BhagavadgĪtĀ
BHAGAVADGĪTĀ. The Bhagavadgītā is perhaps the most widely read and beloved scripture in all Indian religious literature. Its power to counsel and inspire its readers has remained undiminished in the almost two thousand years since its composition.
The Bhagavadgītā (Song of the Blessed Lord) is sacred literature, holy scripture—it is a text that has abundant power in its persistence and its presence. The pious Hindu, even if his piety is mild, will inevitably have access to the book or will be able to recite, or at least paraphrase, a few lines from it.

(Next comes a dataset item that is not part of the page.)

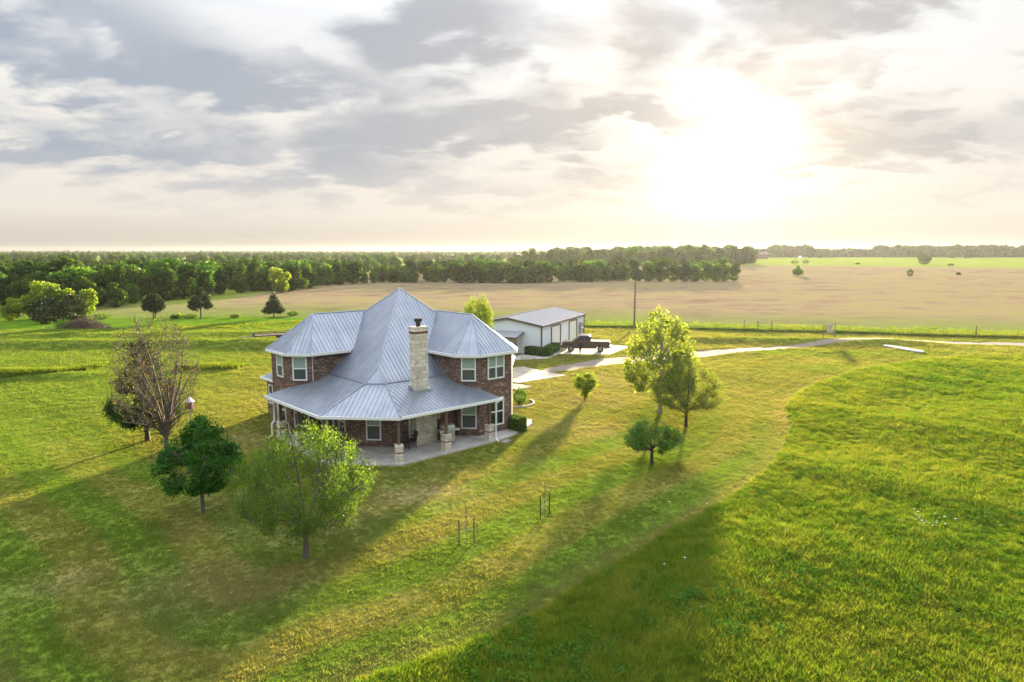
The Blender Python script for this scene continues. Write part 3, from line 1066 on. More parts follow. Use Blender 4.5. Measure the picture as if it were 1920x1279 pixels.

The devout turn to it daily; they read it ritually, devotionally, with a sense of awe. The text is intoned during the initiation ceremony wherein one becomes a saṃnyāsin (renunciant); teachers and holy men expound upon it; professors translate it and write about it; the more humble listen to the words that, though heard countless times before, remain vibrant. The text is read by all Hindus, esteemed by Śaivas as well as by Vaiṣṇavas, venerated by the lower caste as well as by the high, savored by villagers as well as by the more urbane. Many times each day in India the consoling words of the Gītā are read or whispered into the ear of someone who, with eyes looking to the south in fear or hope or both, awaits death: "And whoever remembers Me alone when leaving the body at the time of death attains to My status of being" (8.5).